Est-ce une heureuse idée que d’avoir importé là cette loggia florentine? Malgré l’origine militaire qu’on lui attribue, puisqu’on veut qu’elle ait servi de corps de garde aux lansquenets de Come Ier, la galerie d’Orcagna doit beaucoup à sa position. C’est un édifice élégant au pied du Palais-Vieux; il fait contraste avec cette noire et massive citadelle, qui semble le menacer. Il est garni de statues qui seraient l’honneur d’un musée, et cette galerie d’objets d’art ouverte en plein air au public de la place du Marché aux Herbes, réveille à Florence un souvenir d’Athènes. Le fac-similé de Munich, sous le nom de Halle des maréchaux, est redevenu bon pour des lansquenets, et deux raides statues du comte de Tilly et du prince de Wrede ressemblent à des factionnaires. L’arc de triomphe produit plus d’effet; mais j’ai peine à croire qu’on lui ait donné les proportions de celui de Constantin. Les colonnes en contre-forts ne semblent pas avoir la même importance. Le char de bronze qui le surmonte, attelé de quatre lions que conduit la Bavière vêtue en Pallas teutonique, a l’air un peu écrasé; mais l’ensemble n’est pas sans majesté, et peut rivaliser avec l’arc de la paix à la porte orientale de Milan.
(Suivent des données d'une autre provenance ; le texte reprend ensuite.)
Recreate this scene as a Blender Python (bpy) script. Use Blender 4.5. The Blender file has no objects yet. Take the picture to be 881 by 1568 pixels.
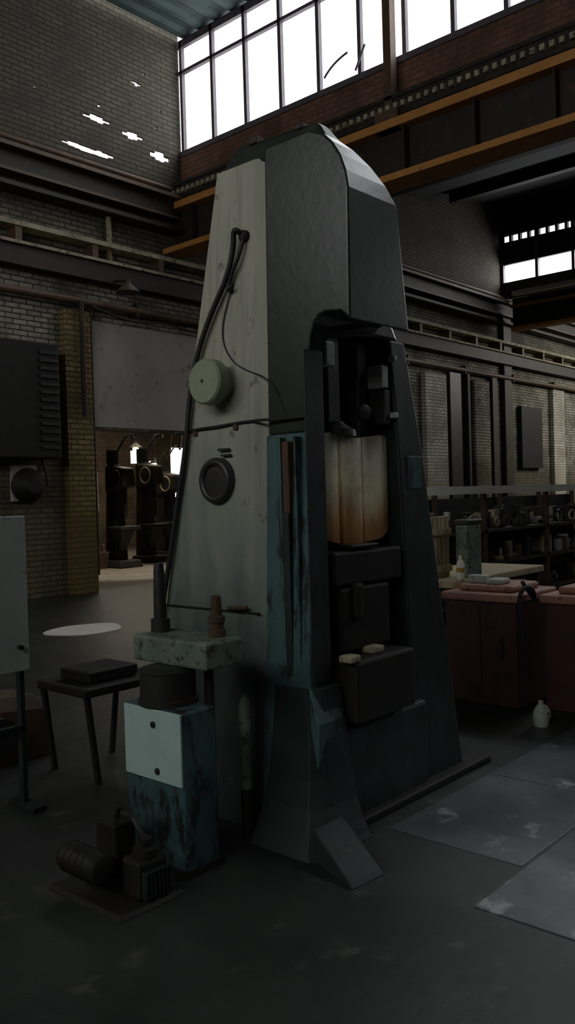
import bpy, bmesh, math, random
from mathutils import Vector, Matrix, Quaternion
random.seed(7)
S=bpy.context.scene
S.view_settings.view_transform='Standard'
COL=S.collection
# ---------------------------------------------------------------- camera
FX,FY=0.7466,0.6652
cd=bpy.data.cameras.new('camera'); cam=bpy.data.objects.new('camera',cd); COL.objects.link(cam)
cd.sensor_fit='VERTICAL'; cd.sensor_height=24; cd.sensor_width=24; cd.lens=24*1300/1568
cd.clip_start=.05; cd.clip_end=300
p=math.radians(-1.05)
fwd=Vector((FX*math.cos(p),FY*math.cos(p),math.sin(p)))
q=fwd.to_track_quat('-Z','Y') @ Quaternion((0,0,1),math.radians(-1.7))
cam.location=(0,0,1.6); cam.rotation_mode='QUATERNION'; cam.rotation_quaternion=q
S.camera=cam
# ---------------------------------------------------------------- materials
def new_mat(name):
    m=bpy.data.materials.new(name); m.use_nodes=True
    nt=m.node_tree; b=nt.nodes['Principled BSDF']
    return m,nt,b
def N(nt,t,**kw):
    n=nt.nodes.new(t)
    for k,v in kw.items(): setattr(n,k,v)
    return n
def noise(nt,vec,scale,detail=5,rough=.6):
    n=N(nt,'ShaderNodeTexNoise'); n.inputs['Scale'].default_value=scale
    n.inputs['Detail'].default_value=detail; n.inputs['Roughness'].default_value=rough
    nt.links.new(vec,n.inputs['Vector']); return n.outputs['Fac']
def ramp(nt,fac,a,b,ca=(0,0,0,1),cb=(1,1,1,1)):
    r=N(nt,'ShaderNodeValToRGB'); r.color_ramp.elements[0].position=a; r.color_ramp.elements[1].position=b
    r.color_ramp.elements[0].color=ca; r.color_ramp.elements[1].color=cb
    nt.links.new(fac,r.inputs['Fac']); return r.outputs['Color']
def mix(nt,fac,a,b,mode='MIX'):
    m=N(nt,'ShaderNodeMix',data_type='RGBA',blend_type=mode)
    if isinstance(fac,(int,float)): m.inputs[0].default_value=fac
    else: nt.links.new(fac,m.inputs[0])
    for s,v in ((6,a),(7,b)):
        if isinstance(v,tuple): m.inputs[s].default_value=(v[0],v[1],v[2],1)
        else: nt.links.new(v,m.inputs[s])
    return m.outputs[2]
def paint(name,c1,c2=None,c3=None,scale=3.0,rough=.6,metal=0.,amount=.55,bump=.15,stretch=(1,1,1),spec=.5):
    m,nt,b=new_mat(name)
    c2=c2 or tuple(x*.6 for x in c1); c3=c3 or tuple(x*.35 for x in c1)
    tc=N(nt,'ShaderNodeTexCoord'); mp=N(nt,'ShaderNodeMapping'); mp.inputs['Scale'].default_value=stretch
    nt.links.new(tc.outputs['Object'],mp.inputs['Vector']); v=mp.outputs['Vector']
    f1=ramp(nt,noise(nt,v,scale),.35,.65)
    f2=ramp(nt,noise(nt,v,scale*3.1,8,.7),amount,amount+.09)
    col=mix(nt,f2,mix(nt,f1,c1,c2),c3)
    nt.links.new(col,b.inputs['Base Color'])
    b.inputs['Roughness'].default_value=rough; b.inputs['Metallic'].default_value=metal
    b.inputs['Specular IOR Level'].default_value=spec
    bp=N(nt,'ShaderNodeBump'); bp.inputs['Strength'].default_value=bump; bp.inputs['Distance'].default_value=.01
    nt.links.new(noise(nt,v,scale*8,4),bp.inputs['Height']); nt.links.new(bp.outputs['Normal'],b.inputs['Normal'])
    return m
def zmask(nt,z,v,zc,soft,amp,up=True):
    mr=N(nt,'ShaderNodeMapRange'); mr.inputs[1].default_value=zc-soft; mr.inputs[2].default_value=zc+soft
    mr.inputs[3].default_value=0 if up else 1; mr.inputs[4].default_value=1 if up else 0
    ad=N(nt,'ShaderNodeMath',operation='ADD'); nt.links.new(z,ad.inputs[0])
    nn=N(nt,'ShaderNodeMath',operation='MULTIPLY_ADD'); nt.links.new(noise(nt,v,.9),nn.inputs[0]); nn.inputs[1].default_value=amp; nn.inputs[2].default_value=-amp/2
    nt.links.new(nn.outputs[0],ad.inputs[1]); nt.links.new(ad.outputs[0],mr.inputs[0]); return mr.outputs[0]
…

Chemin faisant, outre plus d’un palais que nous ne pouvons mentionner, on trouve plusieurs statues dont la plus intéressante est celle de Schiller. Elle est en cuivre avec la couleur luisante d’un jaune rosacé, que ce métal affecte quand il est neuf et poli. L’effet en est singulier, mais peu agréable, et la statue semble inférieure à celle de bronze qu’on voit à Stuttgart , ouvrage expressif de Thorwaldsen, moins toutefois que le buste de marbre du musée de la même ville, sculpté du vivant du modèle par Dannecker (1794). Un peu plus loin, on trouve encore une pseudo-antiquité qui satisfait peu : c’est un obélisque en bronze. Le mérite d’un obélisque consiste dans son origine, les hiéroglyphes dont il est couvert, la matière dont il est formé : surtout ce doit être un monolithe qu’on s’étonne de voir debout; mais que signifie une pile tout unie de tambours quadrangulaires entassés et ajustés ensemble? La colonne de la grande armée, qui porte un bas-relief enroulé, celle de juillet, qui contient une longue série d’inscriptions, toutes deux avec un chapiteau orné et une statue au faîte, sont des œuvres de sculpture autant que d’architecture; l’obélisque de Munich est une pièce d’ajustage qui n’appartient à aucun art.